*PROBLEM DESCRIPTION*: Copy out all of the data exactly as it appears.

*COLLECTED MATERIAL*:
_____

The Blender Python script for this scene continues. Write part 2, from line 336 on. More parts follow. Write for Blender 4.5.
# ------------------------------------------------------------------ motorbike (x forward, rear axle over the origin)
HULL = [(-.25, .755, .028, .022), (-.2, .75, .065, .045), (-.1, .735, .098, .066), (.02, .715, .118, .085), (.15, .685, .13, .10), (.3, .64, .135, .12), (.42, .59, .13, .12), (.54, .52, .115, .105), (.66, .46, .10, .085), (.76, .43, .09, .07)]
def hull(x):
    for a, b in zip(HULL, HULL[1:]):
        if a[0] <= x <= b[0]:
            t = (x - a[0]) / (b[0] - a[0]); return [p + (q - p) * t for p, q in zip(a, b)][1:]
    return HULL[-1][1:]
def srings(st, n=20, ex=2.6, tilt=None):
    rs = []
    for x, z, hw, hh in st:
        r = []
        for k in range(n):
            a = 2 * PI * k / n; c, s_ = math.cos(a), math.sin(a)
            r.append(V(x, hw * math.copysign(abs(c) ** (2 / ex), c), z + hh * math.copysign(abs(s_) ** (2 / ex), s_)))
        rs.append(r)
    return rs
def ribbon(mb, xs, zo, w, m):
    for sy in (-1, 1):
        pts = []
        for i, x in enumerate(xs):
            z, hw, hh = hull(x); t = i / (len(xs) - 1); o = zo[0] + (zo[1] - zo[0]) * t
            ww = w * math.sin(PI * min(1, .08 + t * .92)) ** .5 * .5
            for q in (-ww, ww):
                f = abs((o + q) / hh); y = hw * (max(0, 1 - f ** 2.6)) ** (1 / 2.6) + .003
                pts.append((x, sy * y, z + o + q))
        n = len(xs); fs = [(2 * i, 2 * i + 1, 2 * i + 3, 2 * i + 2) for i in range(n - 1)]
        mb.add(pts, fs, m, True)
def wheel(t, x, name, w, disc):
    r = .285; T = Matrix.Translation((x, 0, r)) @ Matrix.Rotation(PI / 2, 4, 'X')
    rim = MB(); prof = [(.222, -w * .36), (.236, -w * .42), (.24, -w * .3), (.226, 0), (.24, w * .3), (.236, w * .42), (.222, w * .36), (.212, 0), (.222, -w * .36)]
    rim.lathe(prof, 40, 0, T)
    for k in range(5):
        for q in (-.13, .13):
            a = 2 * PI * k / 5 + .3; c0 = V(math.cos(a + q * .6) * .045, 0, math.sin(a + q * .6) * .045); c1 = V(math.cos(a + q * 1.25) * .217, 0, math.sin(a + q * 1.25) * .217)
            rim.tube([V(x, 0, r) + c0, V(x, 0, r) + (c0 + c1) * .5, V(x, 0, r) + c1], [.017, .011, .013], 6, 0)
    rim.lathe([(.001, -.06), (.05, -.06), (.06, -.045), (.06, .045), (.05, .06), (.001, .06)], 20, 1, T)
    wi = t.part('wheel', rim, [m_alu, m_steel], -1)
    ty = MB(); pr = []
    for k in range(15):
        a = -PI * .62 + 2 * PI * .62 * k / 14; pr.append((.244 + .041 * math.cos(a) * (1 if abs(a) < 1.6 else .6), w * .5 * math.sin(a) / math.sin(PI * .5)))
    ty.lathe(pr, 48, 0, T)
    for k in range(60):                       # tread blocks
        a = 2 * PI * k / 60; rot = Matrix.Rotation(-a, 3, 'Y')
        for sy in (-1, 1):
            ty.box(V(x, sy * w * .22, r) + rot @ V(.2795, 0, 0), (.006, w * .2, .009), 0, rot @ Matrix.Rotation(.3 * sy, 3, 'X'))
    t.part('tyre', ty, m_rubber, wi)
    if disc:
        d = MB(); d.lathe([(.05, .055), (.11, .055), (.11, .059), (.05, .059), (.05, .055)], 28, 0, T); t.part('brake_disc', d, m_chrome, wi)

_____

*IN RESPONSE*:
The Blender Python script for this scene continues. Write part 2, from line 336 on. More parts follow. Write for Blender 4.5.
# ------------------------------------------------------------------ motorbike (x forward, rear axle over the origin)
HULL = [(-.25, .755, .028, .022), (-.2, .75, .065, .045), (-.1, .735, .098, .066), (.02, .715, .118, .085), (.15, .685, .13, .10), (.3, .64, .135, .12), (.42, .59, .13, .12), (.54, .52, .115, .105), (.66, .46, .10, .085), (.76, .43, .09, .07)]
def hull(x):
    for a, b in zip(HULL, HULL[1:]):
        if a[0] <= x <= b[0]:
            t = (x - a[0]) / (b[0] - a[0]); return [p + (q - p) * t for p, q in zip(a, b)][1:]
    return HULL[-1][1:]
def srings(st, n=20, ex=2.6, tilt=None):
    rs = []
    for x, z, hw, hh in st:
        r = []
        for k in range(n):
            a = 2 * PI * k / n; c, s_ = math.cos(a), math.sin(a)
            r.append(V(x, hw * math.copysign(abs(c) ** (2 / ex), c), z + hh * math.copysign(abs(s_) ** (2 / ex), s_)))
        rs.append(r)
    return rs
def ribbon(mb, xs, zo, w, m):
    for sy in (-1, 1):
        pts = []
        for i, x in enumerate(xs):
            z, hw, hh = hull(x); t = i / (len(xs) - 1); o = zo[0] + (zo[1] - zo[0]) * t
            ww = w * math.sin(PI * min(1, .08 + t * .92)) ** .5 * .5
            for q in (-ww, ww):
                f = abs((o + q) / hh); y = hw * (max(0, 1 - f ** 2.6)) ** (1 / 2.6) + .003
                pts.append((x, sy * y, z + o + q))
        n = len(xs); fs = [(2 * i, 2 * i + 1, 2 * i + 3, 2 * i + 2) for i in range(n - 1)]
        mb.add(pts, fs, m, True)
def wheel(t, x, name, w, disc):
    r = .285; T = Matrix.Translation((x, 0, r)) @ Matrix.Rotation(PI / 2, 4, 'X')
    rim = MB(); prof = [(.222, -w * .36), (.236, -w * .42), (.24, -w * .3), (.226, 0), (.24, w * .3), (.236, w * .42), (.222, w * .36), (.212, 0), (.222, -w * .36)]
    rim.lathe(prof, 40, 0, T)
    for k in range(5):
        for q in (-.13, .13):
            a = 2 * PI * k / 5 + .3; c0 = V(math.cos(a + q * .6) * .045, 0, math.sin(a + q * .6) * .045); c1 = V(math.cos(a + q * 1.25) * .217, 0, math.sin(a + q * 1.25) * .217)
            rim.tube([V(x, 0, r) + c0, V(x, 0, r) + (c0 + c1) * .5, V(x, 0, r) + c1], [.017, .011, .013], 6, 0)
    rim.lathe([(.001, -.06), (.05, -.06), (.06, -.045), (.06, .045), (.05, .06), (.001, .06)], 20, 1, T)
    wi = t.part('wheel', rim, [m_alu, m_steel], -1)
    ty = MB(); pr = []
    for k in range(15):
        a = -PI * .62 + 2 * PI * .62 * k / 14; pr.append((.244 + .041 * math.cos(a) * (1 if abs(a) < 1.6 else .6), w * .5 * math.sin(a) / math.sin(PI * .5)))
    ty.lathe(pr, 48, 0, T)
    for k in range(60):                       # tread blocks
        a = 2 * PI * k / 60; rot = Matrix.Rotation(-a, 3, 'Y')
        for sy in (-1, 1):
            ty.box(V(x, sy * w * .22, r) + rot @ V(.2795, 0, 0), (.006, w * .2, .009), 0, rot @ Matrix.Rotation(.3 * sy, 3, 'X'))
    t.part('tyre', ty, m_rubber, wi)
    if disc:
        d = MB(); d.lathe([(.05, .055), (.11, .055), (.11, .059), (.05, .059), (.05, .055)], 28, 0, T); t.part('brake_disc', d, m_chrome, wi)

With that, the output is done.